#### GIVEN MATERIAL

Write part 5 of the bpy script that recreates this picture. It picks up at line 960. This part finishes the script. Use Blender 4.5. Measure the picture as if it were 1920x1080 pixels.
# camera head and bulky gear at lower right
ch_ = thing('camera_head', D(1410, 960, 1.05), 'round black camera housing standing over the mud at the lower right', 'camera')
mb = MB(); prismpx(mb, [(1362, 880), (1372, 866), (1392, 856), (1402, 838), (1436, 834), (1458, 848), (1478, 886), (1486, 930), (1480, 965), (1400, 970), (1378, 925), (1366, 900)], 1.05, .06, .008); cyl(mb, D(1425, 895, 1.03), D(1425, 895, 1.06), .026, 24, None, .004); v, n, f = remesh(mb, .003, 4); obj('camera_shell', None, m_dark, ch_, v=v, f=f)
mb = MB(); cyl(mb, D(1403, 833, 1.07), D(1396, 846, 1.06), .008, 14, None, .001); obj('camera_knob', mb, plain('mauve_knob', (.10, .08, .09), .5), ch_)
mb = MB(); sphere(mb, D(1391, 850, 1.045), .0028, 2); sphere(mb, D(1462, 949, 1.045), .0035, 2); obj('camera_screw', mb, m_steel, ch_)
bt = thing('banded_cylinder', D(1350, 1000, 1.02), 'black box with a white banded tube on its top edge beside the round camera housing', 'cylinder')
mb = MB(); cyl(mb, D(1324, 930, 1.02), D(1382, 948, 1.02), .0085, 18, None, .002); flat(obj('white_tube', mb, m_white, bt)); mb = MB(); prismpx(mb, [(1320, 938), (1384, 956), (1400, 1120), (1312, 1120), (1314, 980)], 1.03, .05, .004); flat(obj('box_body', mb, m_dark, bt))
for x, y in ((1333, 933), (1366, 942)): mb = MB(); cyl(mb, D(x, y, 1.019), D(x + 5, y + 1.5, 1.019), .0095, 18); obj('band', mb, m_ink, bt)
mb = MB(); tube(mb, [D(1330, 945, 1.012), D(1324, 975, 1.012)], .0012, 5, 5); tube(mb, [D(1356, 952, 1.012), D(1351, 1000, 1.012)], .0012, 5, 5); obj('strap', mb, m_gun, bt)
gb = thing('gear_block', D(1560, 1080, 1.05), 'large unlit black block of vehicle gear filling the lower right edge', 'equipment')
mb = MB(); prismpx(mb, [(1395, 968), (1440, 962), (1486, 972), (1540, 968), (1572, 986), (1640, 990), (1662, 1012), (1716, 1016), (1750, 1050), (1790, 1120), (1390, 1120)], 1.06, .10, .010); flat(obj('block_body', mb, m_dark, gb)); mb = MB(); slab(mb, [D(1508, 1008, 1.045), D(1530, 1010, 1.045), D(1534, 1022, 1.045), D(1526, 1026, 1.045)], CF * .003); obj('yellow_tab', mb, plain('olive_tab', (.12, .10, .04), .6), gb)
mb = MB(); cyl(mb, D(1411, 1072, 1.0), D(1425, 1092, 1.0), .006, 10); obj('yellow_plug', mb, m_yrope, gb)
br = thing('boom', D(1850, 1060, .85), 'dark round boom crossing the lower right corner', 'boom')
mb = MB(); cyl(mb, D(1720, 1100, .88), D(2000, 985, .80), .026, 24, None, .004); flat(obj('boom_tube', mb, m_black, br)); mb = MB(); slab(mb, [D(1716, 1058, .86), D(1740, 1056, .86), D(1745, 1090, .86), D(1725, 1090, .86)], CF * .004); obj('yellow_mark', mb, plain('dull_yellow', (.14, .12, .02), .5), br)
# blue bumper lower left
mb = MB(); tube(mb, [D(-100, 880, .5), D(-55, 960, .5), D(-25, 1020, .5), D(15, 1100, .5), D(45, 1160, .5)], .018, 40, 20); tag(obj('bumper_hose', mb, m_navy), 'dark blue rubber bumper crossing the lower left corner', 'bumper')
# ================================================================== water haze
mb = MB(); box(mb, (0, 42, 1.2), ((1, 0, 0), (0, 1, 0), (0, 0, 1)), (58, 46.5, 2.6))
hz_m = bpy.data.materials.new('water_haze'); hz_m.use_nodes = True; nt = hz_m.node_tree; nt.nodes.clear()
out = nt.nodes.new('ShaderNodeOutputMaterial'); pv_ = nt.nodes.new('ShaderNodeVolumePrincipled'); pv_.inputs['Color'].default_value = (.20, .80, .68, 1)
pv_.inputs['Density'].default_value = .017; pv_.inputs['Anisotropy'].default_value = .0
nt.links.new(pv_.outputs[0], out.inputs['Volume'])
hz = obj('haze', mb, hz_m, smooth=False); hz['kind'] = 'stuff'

########

— PROBLEM DESCRIPTION —
Repeat the material in full, exactly as it stands.

— ANSWER —
Write part 5 of the bpy script that recreates this picture. It picks up at line 960. This part finishes the script. Use Blender 4.5. Measure the picture as if it were 1920x1080 pixels.
# camera head and bulky gear at lower right
ch_ = thing('camera_head', D(1410, 960, 1.05), 'round black camera housing standing over the mud at the lower right', 'camera')
mb = MB(); prismpx(mb, [(1362, 880), (1372, 866), (1392, 856), (1402, 838), (1436, 834), (1458, 848), (1478, 886), (1486, 930), (1480, 965), (1400, 970), (1378, 925), (1366, 900)], 1.05, .06, .008); cyl(mb, D(1425, 895, 1.03), D(1425, 895, 1.06), .026, 24, None, .004); v, n, f = remesh(mb, .003, 4); obj('camera_shell', None, m_dark, ch_, v=v, f=f)
mb = MB(); cyl(mb, D(1403, 833, 1.07), D(1396, 846, 1.06), .008, 14, None, .001); obj('camera_knob', mb, plain('mauve_knob', (.10, .08, .09), .5), ch_)
mb = MB(); sphere(mb, D(1391, 850, 1.045), .0028, 2); sphere(mb, D(1462, 949, 1.045), .0035, 2); obj('camera_screw', mb, m_steel, ch_)
bt = thing('banded_cylinder', D(1350, 1000, 1.02), 'black box with a white banded tube on its top edge beside the round camera housing', 'cylinder')
mb = MB(); cyl(mb, D(1324, 930, 1.02), D(1382, 948, 1.02), .0085, 18, None, .002); flat(obj('white_tube', mb, m_white, bt)); mb = MB(); prismpx(mb, [(1320, 938), (1384, 956), (1400, 1120), (1312, 1120), (1314, 980)], 1.03, .05, .004); flat(obj('box_body', mb, m_dark, bt))
for x, y in ((1333, 933), (1366, 942)): mb = MB(); cyl(mb, D(x, y, 1.019), D(x + 5, y + 1.5, 1.019), .0095, 18); obj('band', mb, m_ink, bt)
mb = MB(); tube(mb, [D(1330, 945, 1.012), D(1324, 975, 1.012)], .0012, 5, 5); tube(mb, [D(1356, 952, 1.012), D(1351, 1000, 1.012)], .0012, 5, 5); obj('strap', mb, m_gun, bt)
gb = thing('gear_block', D(1560, 1080, 1.05), 'large unlit black block of vehicle gear filling the lower right edge', 'equipment')
mb = MB(); prismpx(mb, [(1395, 968), (1440, 962), (1486, 972), (1540, 968), (1572, 986), (1640, 990), (1662, 1012), (1716, 1016), (1750, 1050), (1790, 1120), (1390, 1120)], 1.06, .10, .010); flat(obj('block_body', mb, m_dark, gb)); mb = MB(); slab(mb, [D(1508, 1008, 1.045), D(1530, 1010, 1.045), D(1534, 1022, 1.045), D(1526, 1026, 1.045)], CF * .003); obj('yellow_tab', mb, plain('olive_tab', (.12, .10, .04), .6), gb)
mb = MB(); cyl(mb, D(1411, 1072, 1.0), D(1425, 1092, 1.0), .006, 10); obj('yellow_plug', mb, m_yrope, gb)
br = thing('boom', D(1850, 1060, .85), 'dark round boom crossing the lower right corner', 'boom')
mb = MB(); cyl(mb, D(1720, 1100, .88), D(2000, 985, .80), .026, 24, None, .004); flat(obj('boom_tube', mb, m_black, br)); mb = MB(); slab(mb, [D(1716, 1058, .86), D(1740, 1056, .86), D(1745, 1090, .86), D(1725, 1090, .86)], CF * .004); obj('yellow_mark', mb, plain('dull_yellow', (.14, .12, .02), .5), br)
# blue bumper lower left
mb = MB(); tube(mb, [D(-100, 880, .5), D(-55, 960, .5), D(-25, 1020, .5), D(15, 1100, .5), D(45, 1160, .5)], .018, 40, 20); tag(obj('bumper_hose', mb, m_navy), 'dark blue rubber bumper crossing the lower left corner', 'bumper')
# ================================================================== water haze
mb = MB(); box(mb, (0, 42, 1.2), ((1, 0, 0), (0, 1, 0), (0, 0, 1)), (58, 46.5, 2.6))
hz_m = bpy.data.materials.new('water_haze'); hz_m.use_nodes = True; nt = hz_m.node_tree; nt.nodes.clear()
out = nt.nodes.new('ShaderNodeOutputMaterial'); pv_ = nt.nodes.new('ShaderNodeVolumePrincipled'); pv_.inputs['Color'].default_value = (.20, .80, .68, 1)
pv_.inputs['Density'].default_value = .017; pv_.inputs['Anisotropy'].default_value = .0
nt.links.new(pv_.outputs[0], out.inputs['Volume'])
hz = obj('haze', mb, hz_m, smooth=False); hz['kind'] = 'stuff'